Start Materials provided
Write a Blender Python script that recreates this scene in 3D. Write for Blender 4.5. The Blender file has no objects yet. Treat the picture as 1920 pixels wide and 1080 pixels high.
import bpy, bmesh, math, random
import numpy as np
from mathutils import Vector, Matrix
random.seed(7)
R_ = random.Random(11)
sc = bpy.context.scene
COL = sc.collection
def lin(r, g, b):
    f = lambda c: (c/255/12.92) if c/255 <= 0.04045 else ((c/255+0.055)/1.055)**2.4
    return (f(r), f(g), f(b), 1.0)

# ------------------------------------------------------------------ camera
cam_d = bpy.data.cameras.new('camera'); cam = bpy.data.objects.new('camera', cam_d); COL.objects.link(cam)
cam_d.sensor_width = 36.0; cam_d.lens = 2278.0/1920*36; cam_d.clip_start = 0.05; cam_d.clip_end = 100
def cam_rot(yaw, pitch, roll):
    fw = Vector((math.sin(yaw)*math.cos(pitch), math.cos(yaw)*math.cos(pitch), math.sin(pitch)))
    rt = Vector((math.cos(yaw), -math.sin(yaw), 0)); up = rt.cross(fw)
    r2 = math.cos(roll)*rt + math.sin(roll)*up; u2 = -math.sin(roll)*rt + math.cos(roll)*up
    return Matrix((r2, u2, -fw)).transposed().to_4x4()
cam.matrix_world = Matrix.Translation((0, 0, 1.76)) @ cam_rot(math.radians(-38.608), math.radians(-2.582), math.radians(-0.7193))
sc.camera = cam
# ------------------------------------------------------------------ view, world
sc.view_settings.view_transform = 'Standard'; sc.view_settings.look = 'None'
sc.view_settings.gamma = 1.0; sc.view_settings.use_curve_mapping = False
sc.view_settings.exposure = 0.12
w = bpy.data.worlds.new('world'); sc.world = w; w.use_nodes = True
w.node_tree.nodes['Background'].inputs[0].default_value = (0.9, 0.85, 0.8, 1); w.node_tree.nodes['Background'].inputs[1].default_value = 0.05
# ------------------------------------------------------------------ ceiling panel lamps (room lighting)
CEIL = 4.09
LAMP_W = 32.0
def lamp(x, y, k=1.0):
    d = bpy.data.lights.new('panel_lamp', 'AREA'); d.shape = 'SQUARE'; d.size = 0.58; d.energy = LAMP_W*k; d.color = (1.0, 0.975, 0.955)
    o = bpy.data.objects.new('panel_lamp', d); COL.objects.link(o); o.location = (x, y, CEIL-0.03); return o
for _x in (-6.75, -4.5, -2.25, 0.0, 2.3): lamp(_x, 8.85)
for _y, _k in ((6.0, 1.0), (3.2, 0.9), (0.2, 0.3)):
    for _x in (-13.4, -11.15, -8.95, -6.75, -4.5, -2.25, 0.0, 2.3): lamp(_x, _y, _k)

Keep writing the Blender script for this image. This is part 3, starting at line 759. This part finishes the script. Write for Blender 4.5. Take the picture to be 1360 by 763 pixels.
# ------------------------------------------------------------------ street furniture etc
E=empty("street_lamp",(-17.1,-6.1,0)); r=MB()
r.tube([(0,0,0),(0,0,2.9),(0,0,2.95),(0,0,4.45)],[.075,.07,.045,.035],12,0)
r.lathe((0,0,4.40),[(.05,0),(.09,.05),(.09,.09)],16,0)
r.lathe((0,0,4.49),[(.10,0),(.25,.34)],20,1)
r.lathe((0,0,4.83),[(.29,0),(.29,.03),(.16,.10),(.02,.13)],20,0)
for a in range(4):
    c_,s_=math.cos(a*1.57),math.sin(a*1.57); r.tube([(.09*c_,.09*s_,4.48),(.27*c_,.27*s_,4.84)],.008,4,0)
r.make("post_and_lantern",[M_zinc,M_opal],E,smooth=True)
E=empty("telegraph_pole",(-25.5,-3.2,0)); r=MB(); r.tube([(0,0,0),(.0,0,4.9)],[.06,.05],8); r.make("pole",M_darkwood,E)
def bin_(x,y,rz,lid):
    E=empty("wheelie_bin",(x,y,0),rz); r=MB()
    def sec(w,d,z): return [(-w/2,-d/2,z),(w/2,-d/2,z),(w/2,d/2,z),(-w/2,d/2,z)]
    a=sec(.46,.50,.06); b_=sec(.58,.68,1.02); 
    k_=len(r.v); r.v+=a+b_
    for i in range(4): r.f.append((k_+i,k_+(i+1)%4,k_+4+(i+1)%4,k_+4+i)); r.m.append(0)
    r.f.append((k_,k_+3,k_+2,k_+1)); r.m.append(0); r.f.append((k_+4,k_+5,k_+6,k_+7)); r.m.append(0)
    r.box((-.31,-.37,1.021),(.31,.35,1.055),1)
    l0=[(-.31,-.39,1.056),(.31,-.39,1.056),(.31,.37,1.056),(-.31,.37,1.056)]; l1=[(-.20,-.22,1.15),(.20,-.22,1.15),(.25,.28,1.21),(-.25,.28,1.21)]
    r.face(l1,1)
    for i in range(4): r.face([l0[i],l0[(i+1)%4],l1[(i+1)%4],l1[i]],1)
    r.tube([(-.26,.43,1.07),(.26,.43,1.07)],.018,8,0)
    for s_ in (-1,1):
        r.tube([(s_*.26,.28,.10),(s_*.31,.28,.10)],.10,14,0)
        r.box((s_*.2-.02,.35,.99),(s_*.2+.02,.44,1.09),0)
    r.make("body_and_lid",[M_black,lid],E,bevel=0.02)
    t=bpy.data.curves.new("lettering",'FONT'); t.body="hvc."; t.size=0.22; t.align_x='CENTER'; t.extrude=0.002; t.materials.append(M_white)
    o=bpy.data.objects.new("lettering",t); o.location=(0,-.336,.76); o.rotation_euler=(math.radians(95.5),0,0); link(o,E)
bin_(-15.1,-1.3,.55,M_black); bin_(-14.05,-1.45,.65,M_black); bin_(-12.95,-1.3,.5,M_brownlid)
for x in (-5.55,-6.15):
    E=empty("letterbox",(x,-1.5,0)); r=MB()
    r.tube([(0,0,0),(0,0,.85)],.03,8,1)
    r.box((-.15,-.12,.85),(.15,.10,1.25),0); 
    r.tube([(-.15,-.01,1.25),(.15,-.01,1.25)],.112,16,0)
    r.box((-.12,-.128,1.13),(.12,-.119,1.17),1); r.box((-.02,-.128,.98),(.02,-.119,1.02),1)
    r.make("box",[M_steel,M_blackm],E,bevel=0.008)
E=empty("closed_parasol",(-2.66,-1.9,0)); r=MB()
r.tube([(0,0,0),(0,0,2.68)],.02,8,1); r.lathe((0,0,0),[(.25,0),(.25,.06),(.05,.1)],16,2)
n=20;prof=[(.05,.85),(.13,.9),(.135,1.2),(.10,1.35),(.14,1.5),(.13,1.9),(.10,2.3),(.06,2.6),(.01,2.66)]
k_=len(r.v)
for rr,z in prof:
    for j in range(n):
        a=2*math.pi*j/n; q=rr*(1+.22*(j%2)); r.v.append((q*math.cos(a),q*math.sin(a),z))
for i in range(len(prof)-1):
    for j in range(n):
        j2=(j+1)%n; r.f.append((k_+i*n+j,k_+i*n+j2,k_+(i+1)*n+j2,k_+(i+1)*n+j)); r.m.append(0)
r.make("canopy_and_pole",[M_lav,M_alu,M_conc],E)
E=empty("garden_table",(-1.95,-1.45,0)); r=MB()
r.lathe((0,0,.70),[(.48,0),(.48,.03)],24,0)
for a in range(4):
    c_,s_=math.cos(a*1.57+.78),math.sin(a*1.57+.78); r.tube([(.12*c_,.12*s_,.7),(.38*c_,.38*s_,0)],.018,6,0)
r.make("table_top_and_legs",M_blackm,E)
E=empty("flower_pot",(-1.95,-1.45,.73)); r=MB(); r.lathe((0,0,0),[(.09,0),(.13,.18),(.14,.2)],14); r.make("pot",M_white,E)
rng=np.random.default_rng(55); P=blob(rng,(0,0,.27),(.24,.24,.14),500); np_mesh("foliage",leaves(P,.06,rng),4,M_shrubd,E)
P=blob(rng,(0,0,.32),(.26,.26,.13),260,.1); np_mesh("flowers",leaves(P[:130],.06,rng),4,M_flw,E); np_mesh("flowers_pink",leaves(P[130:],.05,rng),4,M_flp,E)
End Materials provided
__To do__
Look through the material above. Copy each line where the word "scene" appears.

__Solution below__
Write a Blender Python script that recreates this scene in 3D. Write for Blender 4.5. The Blender file has no objects yet. Treat the picture as 1920 pixels wide and 1080 pixels high.
sc = bpy.context.scene